Should the Cloud make me anxious? This is a question I ask myself every day when using Netflix, Hulu, Google Mail, iCloud, Microsoft 365, and Dropbox. I still like the convenience of accessing documents and data from any device, and now I can even stream games using Xbox One Beam service. It is a new area and I am an early adopter, which makes me wary of the vulnerabilities and risks involved.

One of the most common fears people often have about the cloud is insufficient security. After all, you are entrusting your data to another party. You might be thinking: could we perhaps secure our data better on a physical server in our company? In true reality, a system could be secured perfectly but if users don’t take basic security precautions, breach is inevitable. Data leaks happen more frequently to physical servers. For example in 2015, Anthem, Inc. disclosed that hackers broke into its servers and potentially stole over 37.5 million records; this number was later raised to 78.8 million people that were affected.

The question is not whether to be anxious or afraid, but instead of how to make the best use of it and ensure best practices are in place to mitigate the risk of data leakage. And when IT goes awry, it is a reliable standard to have an alternative process as a backup. Companies can also consider using orchestration tools or a cloud abstraction layer to avoid lock-in with a single provider.

The elasticity provided by cloud computing can be an added benefit for a small to mid-sized organization, where it can scale up and down based on the demand or at a more granular level, opt for pay-per-use services.
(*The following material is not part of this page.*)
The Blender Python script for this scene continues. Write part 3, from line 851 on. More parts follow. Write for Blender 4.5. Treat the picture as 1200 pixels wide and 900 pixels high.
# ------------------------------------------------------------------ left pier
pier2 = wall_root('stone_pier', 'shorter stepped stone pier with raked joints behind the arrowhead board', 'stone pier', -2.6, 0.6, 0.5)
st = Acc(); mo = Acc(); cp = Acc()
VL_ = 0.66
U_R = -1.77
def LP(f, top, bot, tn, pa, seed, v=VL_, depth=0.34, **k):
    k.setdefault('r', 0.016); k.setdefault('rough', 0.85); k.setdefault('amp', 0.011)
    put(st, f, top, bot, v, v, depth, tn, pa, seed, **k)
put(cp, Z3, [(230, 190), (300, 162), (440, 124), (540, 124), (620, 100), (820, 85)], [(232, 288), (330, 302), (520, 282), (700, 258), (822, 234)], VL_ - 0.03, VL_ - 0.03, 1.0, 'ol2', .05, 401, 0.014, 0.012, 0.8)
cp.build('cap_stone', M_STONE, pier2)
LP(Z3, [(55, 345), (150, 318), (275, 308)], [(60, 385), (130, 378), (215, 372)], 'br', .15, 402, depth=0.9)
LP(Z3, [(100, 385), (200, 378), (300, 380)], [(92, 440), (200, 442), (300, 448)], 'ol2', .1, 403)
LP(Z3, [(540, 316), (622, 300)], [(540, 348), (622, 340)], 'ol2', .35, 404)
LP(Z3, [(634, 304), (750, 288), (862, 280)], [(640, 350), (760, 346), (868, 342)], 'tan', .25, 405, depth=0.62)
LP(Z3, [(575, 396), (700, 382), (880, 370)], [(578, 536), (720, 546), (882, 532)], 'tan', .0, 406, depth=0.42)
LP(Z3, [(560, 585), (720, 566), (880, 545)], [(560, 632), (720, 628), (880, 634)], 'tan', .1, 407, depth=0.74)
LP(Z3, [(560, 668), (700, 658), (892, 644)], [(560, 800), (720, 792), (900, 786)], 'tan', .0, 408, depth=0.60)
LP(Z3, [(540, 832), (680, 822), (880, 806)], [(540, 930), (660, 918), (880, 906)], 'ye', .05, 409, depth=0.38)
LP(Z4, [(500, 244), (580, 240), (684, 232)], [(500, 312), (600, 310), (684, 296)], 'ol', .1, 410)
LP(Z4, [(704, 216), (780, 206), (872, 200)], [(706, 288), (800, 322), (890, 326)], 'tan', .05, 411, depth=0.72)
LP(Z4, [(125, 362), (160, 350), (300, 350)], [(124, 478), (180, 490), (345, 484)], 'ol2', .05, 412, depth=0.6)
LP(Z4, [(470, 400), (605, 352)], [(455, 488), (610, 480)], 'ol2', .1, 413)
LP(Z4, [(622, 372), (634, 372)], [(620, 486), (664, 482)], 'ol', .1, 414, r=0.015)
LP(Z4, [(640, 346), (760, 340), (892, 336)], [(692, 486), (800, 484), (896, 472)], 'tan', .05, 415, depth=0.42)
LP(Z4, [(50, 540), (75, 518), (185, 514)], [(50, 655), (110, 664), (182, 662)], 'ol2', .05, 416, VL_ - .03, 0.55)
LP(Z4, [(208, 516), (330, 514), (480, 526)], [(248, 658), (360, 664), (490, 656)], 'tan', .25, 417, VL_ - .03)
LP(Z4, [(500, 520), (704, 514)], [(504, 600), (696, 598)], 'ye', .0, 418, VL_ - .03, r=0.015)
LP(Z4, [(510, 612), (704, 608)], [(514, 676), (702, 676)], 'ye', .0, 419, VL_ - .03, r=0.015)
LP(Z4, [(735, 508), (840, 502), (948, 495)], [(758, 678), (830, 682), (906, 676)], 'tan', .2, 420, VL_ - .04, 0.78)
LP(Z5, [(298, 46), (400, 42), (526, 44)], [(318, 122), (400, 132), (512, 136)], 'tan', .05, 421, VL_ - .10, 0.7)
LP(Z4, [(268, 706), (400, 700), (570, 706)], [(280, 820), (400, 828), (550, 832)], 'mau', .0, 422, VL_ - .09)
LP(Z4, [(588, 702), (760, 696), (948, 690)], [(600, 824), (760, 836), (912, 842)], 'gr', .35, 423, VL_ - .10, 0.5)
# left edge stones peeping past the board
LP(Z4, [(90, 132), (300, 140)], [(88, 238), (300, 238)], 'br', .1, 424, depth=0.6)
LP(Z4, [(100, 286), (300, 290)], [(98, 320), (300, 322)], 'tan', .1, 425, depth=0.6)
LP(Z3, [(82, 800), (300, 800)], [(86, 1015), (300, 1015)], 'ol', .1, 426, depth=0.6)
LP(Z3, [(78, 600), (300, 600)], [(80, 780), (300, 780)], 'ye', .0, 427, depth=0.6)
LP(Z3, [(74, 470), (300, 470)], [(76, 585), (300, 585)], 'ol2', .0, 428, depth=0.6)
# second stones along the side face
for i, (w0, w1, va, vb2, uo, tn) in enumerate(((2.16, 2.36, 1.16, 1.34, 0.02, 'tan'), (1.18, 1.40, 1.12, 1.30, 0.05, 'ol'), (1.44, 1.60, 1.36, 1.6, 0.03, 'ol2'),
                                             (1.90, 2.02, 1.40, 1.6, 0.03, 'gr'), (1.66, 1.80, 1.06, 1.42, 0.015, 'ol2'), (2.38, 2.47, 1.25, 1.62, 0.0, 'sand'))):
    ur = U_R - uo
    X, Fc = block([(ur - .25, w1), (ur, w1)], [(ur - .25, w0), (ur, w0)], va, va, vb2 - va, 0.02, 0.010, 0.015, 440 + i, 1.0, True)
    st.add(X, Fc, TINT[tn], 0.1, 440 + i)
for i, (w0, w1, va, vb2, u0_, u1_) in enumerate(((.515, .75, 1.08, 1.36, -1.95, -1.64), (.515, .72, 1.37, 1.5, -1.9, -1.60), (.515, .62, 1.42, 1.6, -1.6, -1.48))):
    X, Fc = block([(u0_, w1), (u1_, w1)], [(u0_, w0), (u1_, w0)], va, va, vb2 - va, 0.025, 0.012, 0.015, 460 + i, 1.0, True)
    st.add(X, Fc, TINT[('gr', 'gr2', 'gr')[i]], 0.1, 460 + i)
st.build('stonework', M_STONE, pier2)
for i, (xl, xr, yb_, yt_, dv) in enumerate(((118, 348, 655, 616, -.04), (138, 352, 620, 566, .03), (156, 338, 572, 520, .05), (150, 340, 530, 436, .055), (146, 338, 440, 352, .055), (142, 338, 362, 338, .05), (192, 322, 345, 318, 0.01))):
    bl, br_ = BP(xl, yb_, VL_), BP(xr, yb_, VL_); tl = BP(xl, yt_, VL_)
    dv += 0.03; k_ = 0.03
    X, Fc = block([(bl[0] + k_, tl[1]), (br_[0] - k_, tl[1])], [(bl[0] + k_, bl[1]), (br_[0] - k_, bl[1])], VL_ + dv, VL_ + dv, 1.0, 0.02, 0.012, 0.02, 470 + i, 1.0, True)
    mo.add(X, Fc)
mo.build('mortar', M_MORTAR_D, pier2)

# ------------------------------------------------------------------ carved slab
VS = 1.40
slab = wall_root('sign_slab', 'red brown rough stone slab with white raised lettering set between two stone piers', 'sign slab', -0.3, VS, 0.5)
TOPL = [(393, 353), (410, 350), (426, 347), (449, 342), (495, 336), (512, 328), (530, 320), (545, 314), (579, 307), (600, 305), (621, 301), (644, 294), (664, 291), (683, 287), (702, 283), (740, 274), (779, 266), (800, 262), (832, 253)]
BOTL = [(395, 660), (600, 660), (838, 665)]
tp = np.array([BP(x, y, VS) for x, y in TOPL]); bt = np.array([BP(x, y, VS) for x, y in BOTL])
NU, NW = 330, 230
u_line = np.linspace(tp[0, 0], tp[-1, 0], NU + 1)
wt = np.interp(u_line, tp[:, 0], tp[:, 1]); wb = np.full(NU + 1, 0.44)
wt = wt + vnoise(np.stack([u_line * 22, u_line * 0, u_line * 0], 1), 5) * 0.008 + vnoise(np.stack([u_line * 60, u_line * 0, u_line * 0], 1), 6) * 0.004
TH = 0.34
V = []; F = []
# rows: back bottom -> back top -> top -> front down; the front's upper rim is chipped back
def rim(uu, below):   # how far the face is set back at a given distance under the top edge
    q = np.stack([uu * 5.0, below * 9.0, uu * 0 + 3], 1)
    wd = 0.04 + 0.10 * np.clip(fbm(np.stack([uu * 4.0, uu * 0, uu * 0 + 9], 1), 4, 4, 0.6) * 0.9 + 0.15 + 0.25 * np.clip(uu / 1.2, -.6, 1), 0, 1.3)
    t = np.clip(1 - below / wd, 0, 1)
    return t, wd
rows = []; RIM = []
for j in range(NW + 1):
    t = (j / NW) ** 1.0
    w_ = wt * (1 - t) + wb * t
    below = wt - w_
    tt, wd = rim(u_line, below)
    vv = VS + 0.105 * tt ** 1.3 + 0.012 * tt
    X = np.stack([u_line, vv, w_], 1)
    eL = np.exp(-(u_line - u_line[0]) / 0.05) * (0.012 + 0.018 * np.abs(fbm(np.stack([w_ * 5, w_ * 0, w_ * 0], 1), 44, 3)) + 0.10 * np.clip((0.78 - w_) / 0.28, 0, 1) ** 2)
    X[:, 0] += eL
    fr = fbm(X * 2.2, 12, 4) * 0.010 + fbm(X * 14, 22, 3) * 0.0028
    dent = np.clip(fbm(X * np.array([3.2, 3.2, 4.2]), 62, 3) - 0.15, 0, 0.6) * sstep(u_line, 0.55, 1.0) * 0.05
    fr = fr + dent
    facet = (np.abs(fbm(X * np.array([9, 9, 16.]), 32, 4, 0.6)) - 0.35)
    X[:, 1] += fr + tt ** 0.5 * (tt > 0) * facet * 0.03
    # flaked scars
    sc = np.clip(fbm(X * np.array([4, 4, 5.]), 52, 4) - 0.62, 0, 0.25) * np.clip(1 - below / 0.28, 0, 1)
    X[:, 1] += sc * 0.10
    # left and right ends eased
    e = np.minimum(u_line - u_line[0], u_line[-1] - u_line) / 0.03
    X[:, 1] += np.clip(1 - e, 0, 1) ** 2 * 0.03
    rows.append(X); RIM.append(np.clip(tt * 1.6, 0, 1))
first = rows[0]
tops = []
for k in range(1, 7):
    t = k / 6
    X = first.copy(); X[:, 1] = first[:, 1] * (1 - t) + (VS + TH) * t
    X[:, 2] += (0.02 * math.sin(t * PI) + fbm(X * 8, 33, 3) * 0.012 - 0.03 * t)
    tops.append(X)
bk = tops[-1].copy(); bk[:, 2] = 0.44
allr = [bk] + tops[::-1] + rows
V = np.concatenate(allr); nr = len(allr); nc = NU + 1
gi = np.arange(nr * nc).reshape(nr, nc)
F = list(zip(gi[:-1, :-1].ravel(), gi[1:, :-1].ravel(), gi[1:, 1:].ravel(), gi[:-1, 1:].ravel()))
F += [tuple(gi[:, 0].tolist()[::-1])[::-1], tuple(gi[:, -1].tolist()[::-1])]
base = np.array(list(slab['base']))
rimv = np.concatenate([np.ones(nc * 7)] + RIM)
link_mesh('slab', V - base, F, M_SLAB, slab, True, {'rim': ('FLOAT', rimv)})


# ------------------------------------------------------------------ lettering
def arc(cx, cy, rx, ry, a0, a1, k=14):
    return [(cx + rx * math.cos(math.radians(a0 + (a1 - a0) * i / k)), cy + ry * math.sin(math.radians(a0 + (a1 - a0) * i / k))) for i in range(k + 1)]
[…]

What do we have that can really validate the proposition to the masses when it comes to cloud computing, is it online backup and storage? Regardless, looking at the trends and investing in cloud computing is a good idea.

Some of the largest cloud providers today include Amazon, Microsoft, IBM, and Salesforce. Amazon Web Services (AWS), a subsidiary of Inc., is a public Internet as a Service (IaaS) provider with Microsoft taking the number two spot for Azure and Office 365. According to Morgan Stanley, by 2019, Microsoft Azure will surpass Amazon Web Services in both IaaS and Platform as a Service (PaaS).

The competitive advantage cloud computing brings cannot be shirked, and ultimately, I choose to look at the silver lining and not be out-competed by other organizations already adopting it.